If you own a home and have expenses that you need to pay, or you need a home remodel, but you run short on cash, you could qualify for a reverse mortgage or a home equity loan. Home equity loans and reverse mortgages allow people 62 and older to convert the equity in your home into cash without selling or moving. It helps to understand the difference between a reverse mortgage and an equity loan to help you decide which one will help you the most.
What is a Reverse Mortgage and How Does it Work?
You typically purchase your home with a standard, or forward mortgage. If you qualify for a mortgage from the lender, you pay on the principal monthly according to the details outlined in your agreement. As you keep making payments, the equity increases, the debt decreases, and you own the home.
A reverse mortgage works in the opposite way. Instead of making payments to the lender, the lender makes payments based on the value of your home. However, only this time, your debt and interest increase while the equity decreases. You have to pay the lender back the money if you don’t live there for a year or more, you sell, the home gets to a disrepair state, or you get behind on paying property taxes. In this situation, the lender sells the property to recoup the money they paid you, and the heirs inherit whatever equity remains in the home.
If you die before the year is up and your spouse’s name is on the deed, the bank cannot sell the home until the surviving spouse dies unless you are in one of the situations mentioned previously. Couples who are married or planning to marry should explore the reverse mortgage option and surviving spouse carefully. The interest grows for the duration of the mortgage, and the borrowers or heirs may not be able to use it for a tax deduction.

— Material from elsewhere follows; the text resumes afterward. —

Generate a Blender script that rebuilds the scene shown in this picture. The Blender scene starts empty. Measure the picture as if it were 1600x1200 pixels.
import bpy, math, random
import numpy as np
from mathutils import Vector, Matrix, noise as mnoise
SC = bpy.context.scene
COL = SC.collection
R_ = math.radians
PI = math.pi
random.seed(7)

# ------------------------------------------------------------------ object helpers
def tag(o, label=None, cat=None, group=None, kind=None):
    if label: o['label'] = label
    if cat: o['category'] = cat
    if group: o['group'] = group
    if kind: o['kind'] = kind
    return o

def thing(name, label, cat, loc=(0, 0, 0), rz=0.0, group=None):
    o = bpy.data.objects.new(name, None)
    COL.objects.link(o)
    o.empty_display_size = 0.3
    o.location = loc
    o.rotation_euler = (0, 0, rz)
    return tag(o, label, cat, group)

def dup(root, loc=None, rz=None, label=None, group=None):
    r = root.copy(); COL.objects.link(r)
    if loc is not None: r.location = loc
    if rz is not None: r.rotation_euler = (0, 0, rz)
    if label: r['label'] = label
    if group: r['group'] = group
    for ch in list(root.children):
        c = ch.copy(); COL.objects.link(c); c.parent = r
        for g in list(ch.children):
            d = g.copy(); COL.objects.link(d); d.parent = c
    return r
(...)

What is a Home Equity Loan?
One type of equity loan is a HELOC, or home equity line of credit. Sometimes called a second mortgage, it works similar to a reverse mortgage letting you change equity to cash. The lender loans you the money in one lump sum, then you pay off the loan, which commonly has fixed interest, according to the agreement.
HELOC allows you to borrow up to a predetermined credit limit and based on needs. You pay interest on the whole amount under a standard home equity loan.while under a HELOC you only pay interest on the withdrawn amount, Since HELOCs are flexible, the payments and interest can vary.
The interest paid on HELOC is no longer tax deductible unless you apply the money toward renovations. Before the tax codes changed in 2017, you could deduct part of the interest payments on your taxes. Another reason to carefully consider a HELOC is your heirs. If you default on the loan, the lender could foreclose on your home.
How Loan Types Differ
Home equity loans, HELOCs, and reverse mortgages have one thing in common, which is allowing you to change equity left in the home into cash. However, they vary on requirements, age, disbursement, tax deductions, interest, and payment terms. We explain the variations of these loans based on those factors.
The Manner of Disbursement
HELOC: You get a lump-sum on a by-needs basis according to the approved amount of credit. They commonly come with a checkbook, credit card, or debit card to withdraw funds.
Reverse Mortgage: You can get a monthly payment, line of credit, lump sum, or a mixture of them.
Home Equity Loan: You get one lump-sum payment.
Loan Payback Schedule
HELOC: You pay the loan back monthly according to the borrowed amount and current interest rates.
Reverse Mortgage: A full payment is expected if you become delinquent on house insurance or land taxes, or the home falls into disrepair, you live elsewhere for over a year, you pass away, or sell the property.
Home Equity Loan: You make payments based on a fixed schedule with a fixed interest rate.
Equity and Age Requirements
HELOC: You don’t have to be a certain age, but you need 20% equity in your home.
Reverse Mortgage: You have to 62 years old or older, own your home, and not have a large loan balance.
Home Equity Loan: No age limit, but you need 20% equity.
Income and Tax Requirements
HELOC: You need proof of stable income and a good credit score to pass financial requirements.
Reverse Mortgage: There are commonly no requirements for income, but the lender could check your credit history to determine if you can pay on time, which includes property taxes, homeowners association fees, and so forth.
Home Equity Loan: You must have proof of a steady income and a good credit rating to qualify.
Tax Benefits
HELOC: From 2018- to 2025, the interest cannot be deducted unless you use it toward a qualified purpose, such as renovation, or building or buying or home.
Reverse Mortgage: No tax benefits until the loan ends.
Home Equity Loan: See HELOC
Which Loan Is Right For You?
HELOC, reverse mortgages, and home equity loans all give you the ability to convert equity into the cash you need. The hardest part is choosing the correct loan to suit your needs.
A reverse mortgage makes an excellent choice for you if you are retired, looking for long-term income, don’t owe a mortgage or owe little on the mortgage, and you don’t plan to include the house as part of your estate. If you plan to marry or you are married, ensure you are both clear on the surviving spouse’s rights.
A HELOC or home equity loan makes a better option if you only need a short-term loan, you can afford the payments, and you want to keep the home as part of the estate. Each of these loans has their pros and cons, so study the options carefully before you decide on a loan.